Constellation is your go-to stock for ad hoc tech solutions. Its client base is impressively diverse, encompassing finance, drinks, tourism, clothing, the service industry and more.
It’s also a good choice for geographical variety, with a global footprint that covers North and South America, the E.U., Australia and Africa. Its stock is up 7.5% in the past month. With a P/B of 36 times book, it’s not cheap, however.
Three more stocks to buy and hold
Canadian Tire is a smart play for instant diversification with some solid defensive attributes. A multi-line retailer including home and sporting goods, Canadian Tire is also active in fuel sales, finance (in conjunction with Scotiabank), and real estate via an REIT.
It also bought out Helly Hansen, a big name in sports and work wear. Canadian Tire pays a dividend yield just below 3%, just right for a TFSA.
Cogeco Communications was also seeing positive movements this week. Paying a 2% yield and up by a few points, Cogeco has carved a niche for itself in the Canadian broadband space.
While it has other strings to its bow, such as telephony, internet, and video services, the majority of its revenue is sourced from broadband, making it a different play from its two biggest competitors leaning heavily into media.
The past three months have been rife with uncertainty, so it’s interesting to see which stocks have impressed in that period. Kinaxis has seen three-month gains of 33%, while Constellation has improved by 7.6% in the same period.
Canadian Tire has gained 16% over the last three months, while Cogeco has gained 12%. Overall, Cogeco has galloped ahead by an impressive 88% in the last 12 months.
Rogers Sugar was hitting a 52-week low, over on the other side of the spectrum. Consumer staples investors may want to take advantage of the down scaling sugar manufacturer’s weakness and stack shares while they’re cheap.

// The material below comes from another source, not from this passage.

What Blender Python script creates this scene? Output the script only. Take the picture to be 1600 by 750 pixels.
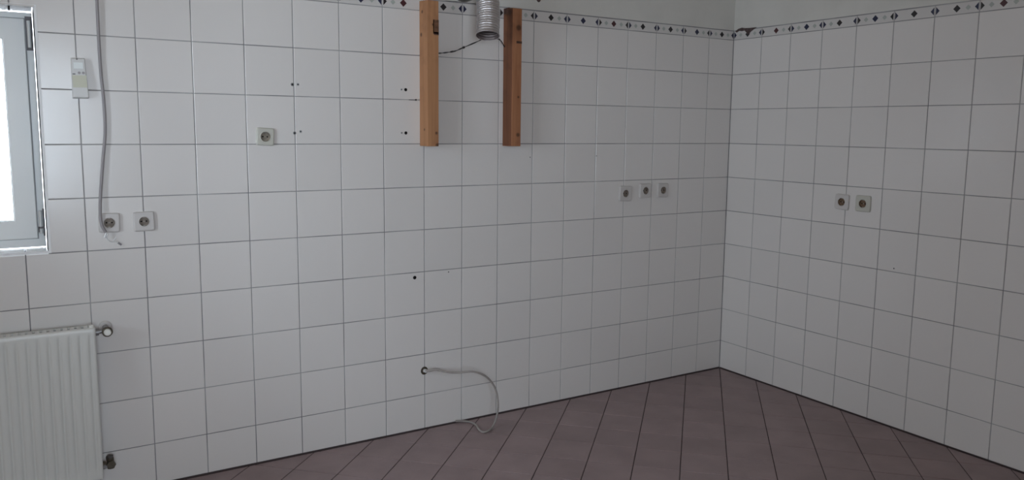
import bpy, bmesh, math, random
from mathutils import Vector, Matrix

for o in list(bpy.data.objects): bpy.data.objects.remove(o)
SC = bpy.context.scene
COL = SC.collection
R = math.radians
random.seed(7)

# ------------------------------------------------------------------ camera, world, light, exposure
cam_d = bpy.data.cameras.new('camera'); cam = bpy.data.objects.new('camera', cam_d); COL.objects.link(cam)
right = Vector((0.84997431, -0.52672232, 0.01035732))
down = Vector((-0.05747334, -0.11225172, -0.99201631))
fwd = Vector((0.52367976, 0.84259311, -0.12568357))
CAMLOC = Vector((-3.60527, -3.36769, 1.44937))
M = Matrix((( right.x, -down.x, -fwd.x, CAMLOC.x), (right.y, -down.y, -fwd.y, CAMLOC.y), (right.z, -down.z, -fwd.z, CAMLOC.z), (0, 0, 0, 1)))
cam.matrix_world = M
FPX = 1245.719
cam_d.sensor_fit = 'HORIZONTAL'; cam_d.sensor_width = 36.0; cam_d.lens = 36.0 * FPX / 1600
cam_d.shift_y = -17.014 / 1600
cam_d.clip_start = 0.02
SC.camera = cam

world = bpy.data.worlds.new('overcast_sky'); SC.world = world; world.use_nodes = True
bg = world.node_tree.nodes['Background']
bg.inputs['Color'].default_value = (0.82, 0.92, 1.05, 1); bg.inputs['Strength'].default_value = 1.0

def portal(name, loc, rot, w, h):
    l = bpy.data.lights.new(name, 'AREA'); l.shape = 'RECTANGLE'; l.size = w; l.size_y = h
    l.cycles.is_portal = True
    o = bpy.data.objects.new(name, l); o.location = loc; o.rotation_euler = rot; COL.objects.link(o)
    return o
# windows of the room: one beside the radiator (in view), a second in the wall behind the photographer, a third added out of view in the left wall for its light
W1 = (-4.42, -3.5215, 0.975, 1.859)         # x0 x1 z0 z1 in the back wall (y = 0)
W2 = (-4.30, -3.10, 0.70, 2.15)             # in the front wall (y = YF)
XL, YF, ZC = -4.58, -4.7, 2.62              # left wall, front wall, ceiling
W3 = (-1.80, -0.80, 0.95, 2.05)                # y0 y1 z0 z1 in the left wall
portal('sky_portal_front_window', ((W2[0]+W2[1])/2, YF-0.12, (W2[2]+W2[3])/2), (R(90), 0, 0), W2[1]-W2[0], W2[3]-W2[2])
portal('sky_portal_added_window', (XL-0.12, (W3[0]+W3[1])/2, (W3[2]+W3[3])/2), (R(90), 0, R(-90)), W3[1]-W3[0], W3[3]-W3[2])
portal('sky_portal_window', ((W1[0]+W1[1])/2, 0.24, (W1[2]+W1[3])/2), (R(-90), 0, 0), W1[1]-W1[0], W1[3]-W1[2])

SC.view_settings.view_transform = 'Standard'; SC.view_settings.look = 'None'
SC.view_settings.gamma = 1; SC.view_settings.use_curve_mapping = False
SC.view_settings.exposure = 4.02

# ------------------------------------------------------------------ materials
def srgb(r, g, b):
    f = lambda c: (c/255/12.92) if c/255 <= 0.04045 else ((c/255+0.055)/1.055)**2.4
    return (f(r), f(g), f(b), 1)
def mat(name, color, rough=0.5, metal=0.0, spec=0.5, var=0.0, bump=0.0, bscale=60, noise=0.0, nscale=8, dark=None, coat=0):
    m = bpy.data.materials.new(name); m.use_nodes = True
    nt = m.node_tree; N = nt.nodes; L = nt.links; b = N['Principled BSDF']
    b.inputs['Base Color'].default_value = color; b.inputs['Roughness'].default_value = rough
    b.inputs['Metallic'].default_value = metal; b.inputs['Specular IOR Level'].default_value = spec
    b.inputs['Coat Weight'].default_value = coat
    tc = N.new('ShaderNodeTexCoord'); geo = N.new('ShaderNodeNewGeometry')
    sock = None
    if noise > 0:
        n = N.new('ShaderNodeTexNoise'); n.inputs['Scale'].default_value = nscale; n.inputs['Detail'].default_value = 6
        L.new(geo.outputs['Position'], n.inputs['Vector'])
        mx = N.new('ShaderNodeMix'); mx.data_type = 'RGBA'
        d = dark or tuple(c*(1-noise) for c in color[:3])+(1,)
        mx.inputs['A'].default_value = d; mx.inputs['B'].default_value = color
        rp = N.new('ShaderNodeMapRange'); rp.inputs['From Min'].default_value = 0.35; rp.inputs['From Max'].default_value = 0.62
        L.new(n.outputs['Fac'], rp.inputs['Value']); L.new(rp.outputs['Result'], mx.inputs['Factor'])
        sock = mx.outputs['Result']
    if var > 0:
        oi = N.new('ShaderNodeObjectInfo'); hs = N.new('ShaderNodeHueSaturation')
        mr = N.new('ShaderNodeMapRange'); mr.inputs['To Min'].default_value = 1-var; mr.inputs['To Max'].default_value = 1+var
        L.new(oi.outputs['Random'], mr.inputs['Value']); L.new(mr.outputs['Result'], hs.inputs['Value'])
        if sock: L.new(sock, hs.inputs['Color'])
        else: hs.inputs['Color'].default_value = color
        sock = hs.outputs['Color']
    if sock: L.new(sock, b.inputs['Base Color'])
    if bump > 0:
        n2 = N.new('ShaderNodeTexNoise'); n2.inputs['Scale'].default_value = bscale; n2.inputs['Detail'].default_value = 3
        L.new(geo.outputs['Position'], n2.inputs['Vector'])
        bp = N.new('ShaderNodeBump'); bp.inputs['Strength'].default_value = bump; bp.inputs['Distance'].default_value = 0.002
        L.new(n2.outputs['Fac'], bp.inputs['Height']); L.new(bp.outputs['Normal'], b.inputs['Normal'])
    return m
TILE = mat('glazed_white_tile', (0.748, 0.712, 0.688, 1), 0.2, spec=0.5, var=0.02, bump=0.10, bscale=22)
TILE_EDGE = mat('border_tile_glaze', (0.66, 0.63, 0.61, 1), 0.25, var=0.03)
GROUT = mat('dark_wall_grout', (0.22, 0.21, 0.22, 1), 0.9, spec=0.2, noise=0.5, nscale=3.5, dark=(0.42, 0.41, 0.41, 1))
PLASTER = mat('painted_plaster', (0.68, 0.66, 0.62, 1), 0.85, spec=0.3, bump=0.5, bscale=45, noise=0.06, nscale=5)
CREAM = mat('cream_wall_paint', (0.60, 0.45, 0.33, 1), 0.9)
CEIL = mat('ceiling_paint', (0.62, 0.52, 0.42, 1), 0.9, bump=0.2)
FTILE = mat('brown_floor_tile', (0.315, 0.232, 0.232, 1), 0.42, spec=0.35, var=0.05, bump=0.3, bscale=120, noise=0.14, nscale=7)
FGROUT = mat('dark_floor_grout', (0.08, 0.06, 0.06, 1), 0.95, spec=0.1)
PVC = mat('white_window_plastic', (0.92, 0.93, 0.92, 1), 0.3, spec=0.5)
PROFILE = mat('white_edge_profile', (0.90, 0.90, 0.90, 1), 0.6)
GASKET = mat('grey_window_gasket', (0.24, 0.22, 0.23, 1), 0.7)
GASKETL = mat('pale_rebate_gasket', (0.42, 0.42, 0.43, 1), 0.7)
ENAMEL = mat('radiator_enamel', (0.69, 0.68, 0.645, 1), 0.35, bump=0.05)
SHADOWGAP = mat('dark_metal_inside', (0.10, 0.09, 0.085, 1), 0.7)
BRASS = mat('tarnished_valve_brass', (0.12, 0.10, 0.075, 1), 0.45, metal=0.6, noise=0.4, nscale=60)
STEEL = mat('dull_pipe_steel', (0.30, 0.29, 0.29, 1), 0.45, metal=0.7)
CAPW = mat('white_valve_cap', (0.80, 0.79, 0.74, 1), 0.4)
SOCK = mat('aged_white_socket_plastic', (0.60, 0.565, 0.545, 1), 0.35, var=0.03)
SOCKGREEN = mat('ivory_socket_plastic', (0.55, 0.535, 0.475, 1), 0.35)
CUP = mat('yellowed_socket_insert', (0.30, 0.255, 0.20, 1), 0.5, noise=0.4, nscale=70)
CUPD = mat('dark_socket_insert', (0.27, 0.22, 0.18, 1), 0.6, noise=0.4, nscale=70)  # brown-grey tone, darker than the cover plate
CUPB = mat('brown_socket_insert', (0.20, 0.12, 0.07, 1), 0.6, noise=0.4, nscale=70)
HOLE = mat('black_hole', (0.015, 0.013, 0.013, 1), 0.9, spec=0.1)
METAL = mat('socket_earth_clip', (0.4, 0.38, 0.35, 1), 0.4, metal=1)
PLUG = mat('grey_wall_plug', (0.20, 0.20, 0.20, 1), 0.7)
PLUGL = mat('pale_wall_plug', (0.42, 0.42, 0.42, 1), 0.7)
CABLE = mat('grey_cable_sheath', (0.31, 0.285, 0.29, 1), 0.5)
CLEAR = mat('pale_cable_connector', (0.80, 0.80, 0.80, 1), 0.25)
HOSE = mat('beige_hose_rubber', (0.38, 0.34, 0.315, 1), 0.55, noise=0.3, nscale=12)
WIREM = mat('black_wire_insulation', (0.02, 0.017, 0.017, 1), 0.6)
ALU = mat('aluminium_duct_foil', (0.56, 0.53, 0.535, 1), 0.42, metal=0.85, bump=0.6, bscale=160)
ALUIN = mat('duct_inside_foil', (0.22, 0.18, 0.175, 1), 0.5, metal=0.6)
BOXW = mat('white_control_plastic', (0.68, 0.67, 0.655, 1), 0.4)
BOXB = mat('pale_control_button', (0.82, 0.85, 0.84, 1), 0.4)
BOXY = mat('yellowed_control_cover', (0.60, 0.59, 0.47, 1), 0.45)
BOXM = mat('dark_control_mark', (0.12, 0.11, 0.12, 1), 0.5)
BOXG = mat('grey_control_mark', (0.36, 0.33, 0.33, 1), 0.5)
CHIP = mat('exposed_brown_mortar', (0.13, 0.09, 0.085, 1), 0.95, noise=0.5, nscale=60, bump=1, bscale=120)
INK = {'black': mat('border_ink_black', (0.022, 0.018, 0.020, 1), 0.35), 'navy': mat('border_ink_navy', (0.022, 0.024, 0.06, 1), 0.35),
       'maroon': mat('border_ink_maroon', (0.065, 0.018, 0.022, 1), 0.35), 'pale': mat('border_ink_pale_green', (0.40, 0.42, 0.39, 1), 0.35)}
def glass_mat():
    m = bpy.data.materials.new('window_glass'); m.use_nodes = True; nt = m.node_tree; nt.nodes.clear()
    o = nt.nodes.new('ShaderNodeOutputMaterial'); mx = nt.nodes.new('ShaderNodeMixShader'); t = nt.nodes.new('ShaderNodeBsdfTransparent')
    g = nt.nodes.new('ShaderNodeBsdfGlossy'); f = nt.nodes.new('ShaderNodeFresnel'); g.inputs['Roughness'].default_value = 0.02
    f.inputs['IOR'].default_value = 1.45; t.inputs['Color'].default_value = (0.93, 0.95, 0.95, 1)
    nt.links.new(f.outputs[0], mx.inputs[0]); nt.links.new(t.outputs[0], mx.inputs[1]); nt.links.new(g.outputs[0], mx.inputs[2]); nt.links.new(mx.outputs[0], o.inputs[0])
    return m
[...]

The company pays a 7.45% yield, one of the richest in the food industry, though that will of course widen if the stock continues to fall. Rogers Sugar has ditched 14.7% in the last year.
The bottom line
All four breakout stocks are looking like a buy at the moment, with Kinaxis displaying especially strong growth.
The telecom pick is potentially less impacted by the streaming wars, which could steal market share from its competitors, while stocks like Canadian Tire would suit a recession-proof style for investors with broad financial horizons.